FCA, to explain it further, is a way of constructing a hierarchy of data, and is emerging as a data analysis technology for business intelligence, Andrews says. A key element of FCA is a visualization called the concept lattice, which portrays relational attribute/object data as a hierarchy of related groupings called Formal Concepts. The basis for FCA is a simple cross-table called a Formal Context that describes the relationships between objects and attributes. “Our aim is to allow the end business user to interact with the concept lattice and other elements of a GUI to perform semantic analyses of their data and to mine their data for hidden meaning,” Andrews says.

fcatable.jpg The table here shows a Formal Context representing destinations of five airlines where the elements on the left are formal objects and the elements at the top are formal attributes. In a document describing FCA it is explained that if an object has a specific attribute, it is indicated by placing a cross in the corresponding cell of the table. An empty cell indicates that the corresponding object does not have the corresponding attribute. For example, Air Canada performs flights to Latin America but does not perform flights to Africa. Formal Concepts are maximal rectangles of crosses in the table — Asia Pacific, for instance, is flown to by all the airlines and there are no other destinations flown to by all the airlines, so the column of crosses under Asia Pacific is a maximal rectangle. If USA is added, airline Ansett Australia is lost, and note that Europe is also flown to by the remaining four airlines. So adding Europe makes this rectangle of crosses maximal. A hierarchy of Formal Concepts becomes apparent and can be visualized as a lattice.

“Existing BI systems are poor at federating data from unstructured and structured sources and at extracting explicit meaning of data and explicit relations and links in data,” Andrews says. “CUBIST aims to address these problems by the use of semantic technologies which are better at this. End business users can find new and hidden meaning in their disparate data sources, and the concept lattice provides a new, conceptual view of their data.” Expected impacts are in three different areas of business intelligence – very large databases, bringing semantic enrichments to an industrial level, and visual analytics. “These are serious impacts at an international level,” Andrews says.

SAP provides the bulk of the project management and assumes an R&D role in this effort. Ontotext is tasked with providing the data warehousing/triple-store expertise and innovations in federating data from large-scale structured and unstructured sources, including the semantic web, wikis, and blogs. Centrale Rechereche S.A. is providing visualization and visual analytics expertise. Andrews explains that CUBIST also has three use-case partners providing large-scale data and analysis scenarios: The U.K.’s Heriot-Watt University, with data from the Edinburgh Mouse Atlas Project; the Space Applications Services (Belgium), with data from its space-satellite services systems; and the U.K.’s Innovantage, with web-based market intelligence data.

The project milestones include creating requirements and mock-ups by month 6; completing architecture and implementation plans by month 12; deploying the first integrated prototype system and verifying core technologies by month 21; and evaluating and deploying the final integrated system at the three-year mark.

There was strong competition for the funding, Andrews says, with only the top eigh evaluated bids being funded from several hundred applications for the call for projects in Intelligent Information Management.
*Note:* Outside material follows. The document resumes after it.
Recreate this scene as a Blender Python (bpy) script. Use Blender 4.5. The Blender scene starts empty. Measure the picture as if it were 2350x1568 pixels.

The bid was a joint effort of all of the partners but successful elements that apply strongly to Sheffield Hallam, he says, included high-quality objectives and a very convincing concept that builds on well-defined and established technology, where the partners have very strong expertise.

“The proposal represents progress beyond the state-of-the-art in developing a semantic incorporated business intelligence platform dealing with large amount of data and offering interactive visualization,” he says. “The goal of the project is ambitious: it will develop the first framework for enriching Business Intelligence with Semantic Web technologies.”